§ **Material**
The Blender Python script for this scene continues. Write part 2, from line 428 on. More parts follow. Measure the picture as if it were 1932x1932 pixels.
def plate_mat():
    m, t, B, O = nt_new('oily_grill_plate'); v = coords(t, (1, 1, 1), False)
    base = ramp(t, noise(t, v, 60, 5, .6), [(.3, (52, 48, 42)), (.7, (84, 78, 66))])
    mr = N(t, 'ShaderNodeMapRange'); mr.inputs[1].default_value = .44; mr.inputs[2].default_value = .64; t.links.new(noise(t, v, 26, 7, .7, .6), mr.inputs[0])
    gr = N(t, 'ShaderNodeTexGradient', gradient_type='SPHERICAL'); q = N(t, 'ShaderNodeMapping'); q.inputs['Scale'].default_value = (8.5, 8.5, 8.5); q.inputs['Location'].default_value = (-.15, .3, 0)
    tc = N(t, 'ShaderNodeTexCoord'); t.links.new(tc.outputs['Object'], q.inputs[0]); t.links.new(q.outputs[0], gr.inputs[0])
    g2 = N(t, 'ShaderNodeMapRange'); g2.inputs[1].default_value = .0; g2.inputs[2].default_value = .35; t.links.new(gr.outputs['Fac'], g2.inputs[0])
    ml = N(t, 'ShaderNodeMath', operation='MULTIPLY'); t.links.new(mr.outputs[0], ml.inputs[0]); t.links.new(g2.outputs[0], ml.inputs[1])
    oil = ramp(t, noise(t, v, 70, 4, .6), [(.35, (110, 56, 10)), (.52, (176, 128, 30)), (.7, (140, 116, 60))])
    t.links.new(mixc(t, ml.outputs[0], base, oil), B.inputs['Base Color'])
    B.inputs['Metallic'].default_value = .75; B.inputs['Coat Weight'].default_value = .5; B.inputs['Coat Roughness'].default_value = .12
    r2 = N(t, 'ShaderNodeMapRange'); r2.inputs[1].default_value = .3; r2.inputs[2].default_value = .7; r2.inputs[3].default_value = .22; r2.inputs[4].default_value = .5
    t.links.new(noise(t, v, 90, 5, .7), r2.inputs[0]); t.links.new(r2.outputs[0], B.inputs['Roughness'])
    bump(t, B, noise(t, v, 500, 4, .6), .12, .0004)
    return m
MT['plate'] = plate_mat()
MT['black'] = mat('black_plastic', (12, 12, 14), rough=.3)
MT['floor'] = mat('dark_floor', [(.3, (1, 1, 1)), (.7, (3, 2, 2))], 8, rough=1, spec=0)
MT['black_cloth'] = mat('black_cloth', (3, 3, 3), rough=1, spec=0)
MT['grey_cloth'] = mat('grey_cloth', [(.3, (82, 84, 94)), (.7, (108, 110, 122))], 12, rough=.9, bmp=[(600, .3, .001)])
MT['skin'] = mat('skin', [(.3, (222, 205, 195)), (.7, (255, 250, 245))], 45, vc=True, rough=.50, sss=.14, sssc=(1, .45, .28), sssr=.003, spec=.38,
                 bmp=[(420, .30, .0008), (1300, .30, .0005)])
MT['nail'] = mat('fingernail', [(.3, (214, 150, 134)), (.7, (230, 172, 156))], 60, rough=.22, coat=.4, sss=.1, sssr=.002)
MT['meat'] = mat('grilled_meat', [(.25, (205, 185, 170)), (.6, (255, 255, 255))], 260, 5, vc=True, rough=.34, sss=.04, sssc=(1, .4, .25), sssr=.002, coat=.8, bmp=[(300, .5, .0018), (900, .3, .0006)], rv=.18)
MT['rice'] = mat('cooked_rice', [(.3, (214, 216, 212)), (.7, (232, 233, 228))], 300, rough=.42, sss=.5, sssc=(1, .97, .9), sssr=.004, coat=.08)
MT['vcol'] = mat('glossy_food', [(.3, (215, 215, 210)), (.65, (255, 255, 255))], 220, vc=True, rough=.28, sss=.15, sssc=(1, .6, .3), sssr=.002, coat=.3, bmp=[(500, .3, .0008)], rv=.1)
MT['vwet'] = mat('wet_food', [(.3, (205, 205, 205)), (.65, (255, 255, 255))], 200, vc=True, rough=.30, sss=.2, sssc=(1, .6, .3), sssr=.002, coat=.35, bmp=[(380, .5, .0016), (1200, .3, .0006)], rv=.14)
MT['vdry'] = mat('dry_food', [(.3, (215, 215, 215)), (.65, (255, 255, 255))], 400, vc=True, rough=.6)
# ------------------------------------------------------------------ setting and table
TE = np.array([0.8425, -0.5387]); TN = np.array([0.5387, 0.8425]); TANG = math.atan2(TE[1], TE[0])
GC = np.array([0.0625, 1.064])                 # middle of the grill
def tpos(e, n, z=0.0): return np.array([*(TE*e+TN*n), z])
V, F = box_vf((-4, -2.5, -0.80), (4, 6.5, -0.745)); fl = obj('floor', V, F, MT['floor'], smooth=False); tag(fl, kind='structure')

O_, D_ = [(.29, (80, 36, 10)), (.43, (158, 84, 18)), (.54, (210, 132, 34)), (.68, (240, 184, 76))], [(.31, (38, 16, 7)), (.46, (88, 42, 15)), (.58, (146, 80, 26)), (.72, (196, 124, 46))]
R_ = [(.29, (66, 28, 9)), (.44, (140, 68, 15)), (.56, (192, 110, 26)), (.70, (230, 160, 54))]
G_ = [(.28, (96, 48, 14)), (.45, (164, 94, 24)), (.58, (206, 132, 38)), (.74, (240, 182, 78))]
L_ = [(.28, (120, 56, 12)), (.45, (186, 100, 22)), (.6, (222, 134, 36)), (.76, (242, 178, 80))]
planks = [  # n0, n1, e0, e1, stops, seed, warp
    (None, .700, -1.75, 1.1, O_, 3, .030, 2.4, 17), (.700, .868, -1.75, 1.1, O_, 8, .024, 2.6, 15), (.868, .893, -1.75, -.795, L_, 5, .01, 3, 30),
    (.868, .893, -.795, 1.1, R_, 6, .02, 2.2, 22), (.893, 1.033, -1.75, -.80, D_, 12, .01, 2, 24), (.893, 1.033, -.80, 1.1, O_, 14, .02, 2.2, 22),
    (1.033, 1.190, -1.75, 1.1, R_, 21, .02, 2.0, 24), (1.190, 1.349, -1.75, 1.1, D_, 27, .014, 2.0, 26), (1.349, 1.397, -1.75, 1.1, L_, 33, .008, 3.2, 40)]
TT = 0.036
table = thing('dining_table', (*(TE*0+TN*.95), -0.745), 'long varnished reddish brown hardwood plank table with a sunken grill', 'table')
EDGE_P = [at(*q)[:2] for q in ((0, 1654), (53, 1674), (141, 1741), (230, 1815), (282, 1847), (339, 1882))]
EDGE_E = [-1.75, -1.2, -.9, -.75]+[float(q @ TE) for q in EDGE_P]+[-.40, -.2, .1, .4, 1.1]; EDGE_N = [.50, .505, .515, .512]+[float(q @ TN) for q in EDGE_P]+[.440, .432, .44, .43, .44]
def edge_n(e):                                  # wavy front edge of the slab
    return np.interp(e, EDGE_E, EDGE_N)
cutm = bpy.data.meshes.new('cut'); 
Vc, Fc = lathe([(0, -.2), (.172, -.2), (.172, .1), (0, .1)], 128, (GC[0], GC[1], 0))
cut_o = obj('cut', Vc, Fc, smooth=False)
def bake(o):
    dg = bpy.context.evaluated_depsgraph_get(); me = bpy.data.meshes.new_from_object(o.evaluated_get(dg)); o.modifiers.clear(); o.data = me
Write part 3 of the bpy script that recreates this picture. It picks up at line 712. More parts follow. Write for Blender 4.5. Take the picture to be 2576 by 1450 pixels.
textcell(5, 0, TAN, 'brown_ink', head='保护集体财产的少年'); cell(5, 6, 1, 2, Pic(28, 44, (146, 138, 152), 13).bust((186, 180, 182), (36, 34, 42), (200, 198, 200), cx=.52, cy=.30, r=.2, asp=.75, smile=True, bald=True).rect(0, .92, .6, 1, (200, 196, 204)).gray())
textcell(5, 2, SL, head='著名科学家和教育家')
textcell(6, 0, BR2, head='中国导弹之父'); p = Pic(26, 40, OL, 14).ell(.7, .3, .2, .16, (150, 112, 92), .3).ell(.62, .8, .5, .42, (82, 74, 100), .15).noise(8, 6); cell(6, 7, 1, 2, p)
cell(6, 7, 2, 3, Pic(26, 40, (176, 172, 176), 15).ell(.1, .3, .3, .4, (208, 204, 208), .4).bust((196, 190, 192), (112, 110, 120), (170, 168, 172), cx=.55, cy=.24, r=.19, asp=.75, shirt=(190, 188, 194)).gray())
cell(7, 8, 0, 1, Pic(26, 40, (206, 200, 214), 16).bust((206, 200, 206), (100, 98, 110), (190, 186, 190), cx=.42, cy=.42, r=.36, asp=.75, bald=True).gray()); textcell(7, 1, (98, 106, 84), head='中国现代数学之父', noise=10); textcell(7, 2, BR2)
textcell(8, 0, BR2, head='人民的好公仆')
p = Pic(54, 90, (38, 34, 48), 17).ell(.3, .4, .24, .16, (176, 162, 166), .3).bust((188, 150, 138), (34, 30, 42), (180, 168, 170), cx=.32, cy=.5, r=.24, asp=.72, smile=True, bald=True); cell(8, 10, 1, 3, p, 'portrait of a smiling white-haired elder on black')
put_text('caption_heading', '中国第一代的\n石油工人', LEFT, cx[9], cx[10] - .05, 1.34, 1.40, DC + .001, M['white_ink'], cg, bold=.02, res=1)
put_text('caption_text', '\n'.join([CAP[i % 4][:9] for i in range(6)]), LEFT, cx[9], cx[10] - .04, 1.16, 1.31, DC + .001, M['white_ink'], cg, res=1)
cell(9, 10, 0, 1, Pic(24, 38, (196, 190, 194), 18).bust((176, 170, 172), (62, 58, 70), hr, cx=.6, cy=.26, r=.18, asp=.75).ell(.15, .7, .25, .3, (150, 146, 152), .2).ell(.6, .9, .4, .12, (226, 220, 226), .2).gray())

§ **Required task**
Check each line of the material above for "pixels" and say how many lines contain it, giving the number alone.

§ **Solution for this exercise**
2